Along the way the women -- Ivorian, Senegalese, Burkinabe and Nigerian actresses -- are spared nothing as they are beset by customs officers, thieves, murderers and rapists.
The film -- the first feature-length film to show at the festival -- deals with "the bravery of women," Traore told AFP at the festival in the Burkinabe capital Ouagadougou.
"There is a tendency to portray women, particularly African women, as housewives, sweet gentle women. But it is important to show another side," the Burkinabe director added.
She said the film also highlights a growing regional problem.
"We talk a lot in cinema and in the wider world of the journeys from Africa to Europe, but travelling in the region is itself is a big problem that no one talks about."
She denounced the lack of integration in the region despite official policies on free circulation of people and goods.

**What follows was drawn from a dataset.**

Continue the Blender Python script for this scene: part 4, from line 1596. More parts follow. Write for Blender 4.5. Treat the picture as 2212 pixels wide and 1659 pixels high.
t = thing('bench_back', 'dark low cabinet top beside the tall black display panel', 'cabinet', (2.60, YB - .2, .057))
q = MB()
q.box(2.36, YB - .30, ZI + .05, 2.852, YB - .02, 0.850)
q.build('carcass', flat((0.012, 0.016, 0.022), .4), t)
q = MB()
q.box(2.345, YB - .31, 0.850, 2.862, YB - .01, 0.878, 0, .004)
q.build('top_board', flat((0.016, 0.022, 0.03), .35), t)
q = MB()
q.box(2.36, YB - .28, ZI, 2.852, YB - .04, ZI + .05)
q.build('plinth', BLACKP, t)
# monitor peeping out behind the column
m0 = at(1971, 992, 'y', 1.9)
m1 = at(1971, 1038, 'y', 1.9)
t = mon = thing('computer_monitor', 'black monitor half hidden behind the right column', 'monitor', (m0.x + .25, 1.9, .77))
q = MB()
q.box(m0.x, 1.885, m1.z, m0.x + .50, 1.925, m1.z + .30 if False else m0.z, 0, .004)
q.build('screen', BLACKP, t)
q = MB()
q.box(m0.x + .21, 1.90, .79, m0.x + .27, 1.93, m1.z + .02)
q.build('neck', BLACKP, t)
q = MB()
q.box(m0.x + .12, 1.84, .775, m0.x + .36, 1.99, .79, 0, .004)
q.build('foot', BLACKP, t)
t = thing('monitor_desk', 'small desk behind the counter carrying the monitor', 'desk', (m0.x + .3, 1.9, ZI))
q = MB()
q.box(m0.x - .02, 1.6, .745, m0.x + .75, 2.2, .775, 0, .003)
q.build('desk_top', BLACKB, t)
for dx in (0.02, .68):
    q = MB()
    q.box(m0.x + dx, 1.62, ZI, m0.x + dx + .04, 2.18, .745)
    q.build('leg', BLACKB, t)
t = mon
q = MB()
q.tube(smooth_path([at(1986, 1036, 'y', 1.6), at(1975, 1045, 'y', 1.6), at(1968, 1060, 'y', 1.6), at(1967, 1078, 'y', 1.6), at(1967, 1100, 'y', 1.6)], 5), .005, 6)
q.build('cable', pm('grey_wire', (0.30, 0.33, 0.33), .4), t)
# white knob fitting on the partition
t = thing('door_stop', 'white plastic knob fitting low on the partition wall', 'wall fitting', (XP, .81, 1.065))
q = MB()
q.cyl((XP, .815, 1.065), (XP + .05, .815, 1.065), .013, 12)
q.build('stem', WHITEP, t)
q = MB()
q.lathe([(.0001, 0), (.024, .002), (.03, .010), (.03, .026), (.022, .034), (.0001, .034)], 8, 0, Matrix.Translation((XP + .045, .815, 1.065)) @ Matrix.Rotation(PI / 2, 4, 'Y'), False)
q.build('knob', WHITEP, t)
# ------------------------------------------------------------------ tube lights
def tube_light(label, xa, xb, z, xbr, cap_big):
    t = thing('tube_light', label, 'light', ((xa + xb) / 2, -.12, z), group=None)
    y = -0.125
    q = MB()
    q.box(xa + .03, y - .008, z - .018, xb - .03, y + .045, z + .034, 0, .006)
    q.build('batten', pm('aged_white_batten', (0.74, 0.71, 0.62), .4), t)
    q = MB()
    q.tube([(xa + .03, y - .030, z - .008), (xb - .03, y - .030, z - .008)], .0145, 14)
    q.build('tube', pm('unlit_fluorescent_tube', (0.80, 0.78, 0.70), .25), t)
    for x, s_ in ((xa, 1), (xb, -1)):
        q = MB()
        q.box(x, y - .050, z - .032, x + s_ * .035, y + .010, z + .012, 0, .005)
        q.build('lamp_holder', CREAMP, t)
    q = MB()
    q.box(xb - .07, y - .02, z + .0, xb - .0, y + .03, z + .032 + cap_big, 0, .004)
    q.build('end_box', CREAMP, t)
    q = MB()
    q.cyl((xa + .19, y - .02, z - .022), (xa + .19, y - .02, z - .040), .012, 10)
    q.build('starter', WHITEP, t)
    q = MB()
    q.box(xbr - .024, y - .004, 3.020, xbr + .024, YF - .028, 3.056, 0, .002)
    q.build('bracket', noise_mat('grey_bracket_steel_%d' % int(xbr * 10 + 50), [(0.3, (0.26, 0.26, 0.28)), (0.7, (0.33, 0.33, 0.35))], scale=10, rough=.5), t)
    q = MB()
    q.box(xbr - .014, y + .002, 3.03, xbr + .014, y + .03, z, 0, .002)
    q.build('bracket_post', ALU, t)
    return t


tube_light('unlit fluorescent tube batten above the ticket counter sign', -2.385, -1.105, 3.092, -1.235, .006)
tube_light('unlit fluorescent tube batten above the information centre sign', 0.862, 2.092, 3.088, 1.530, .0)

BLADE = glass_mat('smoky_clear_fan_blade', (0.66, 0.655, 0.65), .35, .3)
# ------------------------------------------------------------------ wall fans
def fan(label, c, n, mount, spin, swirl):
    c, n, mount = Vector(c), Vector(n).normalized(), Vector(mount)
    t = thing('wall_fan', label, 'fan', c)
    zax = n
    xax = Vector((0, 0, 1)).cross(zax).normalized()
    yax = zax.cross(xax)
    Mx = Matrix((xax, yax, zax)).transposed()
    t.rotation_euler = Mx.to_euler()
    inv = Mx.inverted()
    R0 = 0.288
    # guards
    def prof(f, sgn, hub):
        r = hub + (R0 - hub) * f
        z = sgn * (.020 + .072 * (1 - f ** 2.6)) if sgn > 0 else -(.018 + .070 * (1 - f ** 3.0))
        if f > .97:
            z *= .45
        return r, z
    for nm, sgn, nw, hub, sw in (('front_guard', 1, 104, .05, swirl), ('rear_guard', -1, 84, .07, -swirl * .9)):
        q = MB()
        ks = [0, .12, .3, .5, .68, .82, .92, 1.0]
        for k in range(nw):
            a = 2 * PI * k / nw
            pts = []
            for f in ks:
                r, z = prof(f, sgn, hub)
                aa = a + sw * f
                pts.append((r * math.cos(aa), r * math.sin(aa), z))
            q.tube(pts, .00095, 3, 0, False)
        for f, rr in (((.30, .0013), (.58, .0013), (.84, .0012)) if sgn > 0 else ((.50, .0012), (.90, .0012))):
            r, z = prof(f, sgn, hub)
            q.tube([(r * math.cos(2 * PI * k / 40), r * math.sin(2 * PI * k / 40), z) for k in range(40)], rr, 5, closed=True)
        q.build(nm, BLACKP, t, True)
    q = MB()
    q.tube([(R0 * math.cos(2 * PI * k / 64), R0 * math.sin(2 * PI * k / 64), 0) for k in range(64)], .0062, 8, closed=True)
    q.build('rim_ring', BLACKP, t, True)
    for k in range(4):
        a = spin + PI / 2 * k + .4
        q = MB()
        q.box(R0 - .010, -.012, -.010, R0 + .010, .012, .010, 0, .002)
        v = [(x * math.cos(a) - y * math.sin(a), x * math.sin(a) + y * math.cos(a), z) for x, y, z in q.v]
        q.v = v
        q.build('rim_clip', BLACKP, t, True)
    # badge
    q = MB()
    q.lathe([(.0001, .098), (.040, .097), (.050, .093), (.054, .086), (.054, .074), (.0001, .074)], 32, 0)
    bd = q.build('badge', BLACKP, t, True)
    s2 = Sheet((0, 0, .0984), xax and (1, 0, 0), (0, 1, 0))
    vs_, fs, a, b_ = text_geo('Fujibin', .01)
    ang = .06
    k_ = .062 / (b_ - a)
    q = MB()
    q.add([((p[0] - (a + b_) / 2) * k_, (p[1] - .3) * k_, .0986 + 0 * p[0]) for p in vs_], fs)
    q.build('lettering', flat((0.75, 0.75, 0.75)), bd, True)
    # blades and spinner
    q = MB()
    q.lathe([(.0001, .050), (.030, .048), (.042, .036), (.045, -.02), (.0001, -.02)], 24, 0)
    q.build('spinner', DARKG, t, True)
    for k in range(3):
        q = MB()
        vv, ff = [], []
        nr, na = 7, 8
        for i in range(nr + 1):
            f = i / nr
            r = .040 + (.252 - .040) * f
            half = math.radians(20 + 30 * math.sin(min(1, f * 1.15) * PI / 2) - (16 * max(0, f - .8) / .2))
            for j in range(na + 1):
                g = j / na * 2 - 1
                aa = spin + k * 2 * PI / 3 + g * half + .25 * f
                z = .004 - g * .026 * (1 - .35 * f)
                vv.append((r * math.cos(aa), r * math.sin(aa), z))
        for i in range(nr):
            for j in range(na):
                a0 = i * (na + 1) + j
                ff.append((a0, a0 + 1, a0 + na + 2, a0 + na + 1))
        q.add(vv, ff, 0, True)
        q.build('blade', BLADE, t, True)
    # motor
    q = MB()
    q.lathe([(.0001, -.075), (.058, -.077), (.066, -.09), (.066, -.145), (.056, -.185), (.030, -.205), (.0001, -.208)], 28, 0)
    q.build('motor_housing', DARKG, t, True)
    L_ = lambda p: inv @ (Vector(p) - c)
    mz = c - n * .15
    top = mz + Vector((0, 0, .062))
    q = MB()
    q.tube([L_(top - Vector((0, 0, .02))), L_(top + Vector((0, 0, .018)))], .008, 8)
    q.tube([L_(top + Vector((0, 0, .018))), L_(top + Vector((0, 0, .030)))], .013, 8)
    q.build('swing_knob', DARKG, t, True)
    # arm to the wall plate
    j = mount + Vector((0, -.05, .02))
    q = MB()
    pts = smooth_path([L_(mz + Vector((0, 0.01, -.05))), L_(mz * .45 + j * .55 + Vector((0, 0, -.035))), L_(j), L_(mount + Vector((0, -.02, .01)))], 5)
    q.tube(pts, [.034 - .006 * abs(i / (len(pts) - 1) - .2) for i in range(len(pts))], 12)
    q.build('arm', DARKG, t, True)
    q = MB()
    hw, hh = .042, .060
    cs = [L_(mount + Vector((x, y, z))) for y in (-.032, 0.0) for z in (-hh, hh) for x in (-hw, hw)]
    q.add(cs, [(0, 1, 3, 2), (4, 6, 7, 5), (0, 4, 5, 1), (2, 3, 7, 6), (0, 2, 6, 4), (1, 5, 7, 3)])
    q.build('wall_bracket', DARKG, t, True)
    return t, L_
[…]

Financed with public funds and by French telecoms group Orange, the film will be distributed throughout francophone Africa and in Europe, Traore said.
It is in competition with another 163 films all hoping to win the "Etalon de Yennenga" ("Stallion of Yennenga) top prize.
Another 50 films will be shown out of competition.
Alongside the Fespaco festival, the 18th MICA festival for African film and television output got underway in Ouagadougou on Sunday.
"There's no point making films, printing them and then not being able to sell them," said Salif Traore, a Malian promoter attending MICA for the fifth time.
"MICA is important as a springboard for us in relation to buyers and professional distributors who come here from the world over," he added.
A lot of that business is done with the African diaspora, said the event's director Suzanne Kourouma.
MICA will show a hundred films of all genres, as well as hosting workshops, discussions and master classes, she added.
For Abdoul Aziz Cisse, of Senegal's Film and Broadcasting Industry Promotion Fund (FOPICA), the event could help relaunch his nation's film industry and "put us in touch with other players to help develop cinematic cooperation".
MICA was created in 1983 by African cinema and audiovisual professionals as an autonomous marketplace for African film.